KGI Securities analyst Ming-Chi Kuo claims demand of the iPhone 7 and iPhone 7 Plus has peaked, just two short months after they debuted to the public. Kuo says Apple’s overseas suppliers will revise their iPhone shipments down by 5-15% in November and December, due to lower than expected demand for the devices.
As the 4.7-inch iPhone 7, which accounts for a higher share of iPhone shipments, is in stock in the main global markets, we believe overall iPhone shipments have peaked. We think iPhone shipment forecasts will be revised down due to: (1) lower-than-expected demand due to a lack of spec surprises in the 4.7-inch iPhone 7; and (2) shorter times for delivering online orders of 5.5-inch iPhone 7 Plus, which implies slowing demand. We note that the out-of-stock phenomenon also results from fixed capacity, and is not only due to robust demand.
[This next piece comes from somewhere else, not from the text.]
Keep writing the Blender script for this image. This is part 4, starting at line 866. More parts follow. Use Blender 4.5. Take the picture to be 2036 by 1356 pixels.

Kuo’s research note, originally discovered by MacRumors, says the usual out-of-stock madness that typically follows the launch of a new iPhone, results from fixed capacity, and not only from huge demand. He still sees a possible year-over-year decline in shipments of the iPhone in the first quarter of 2017, caused by both lower than expected demand, and the fierce competition the devices face in the Chinese market.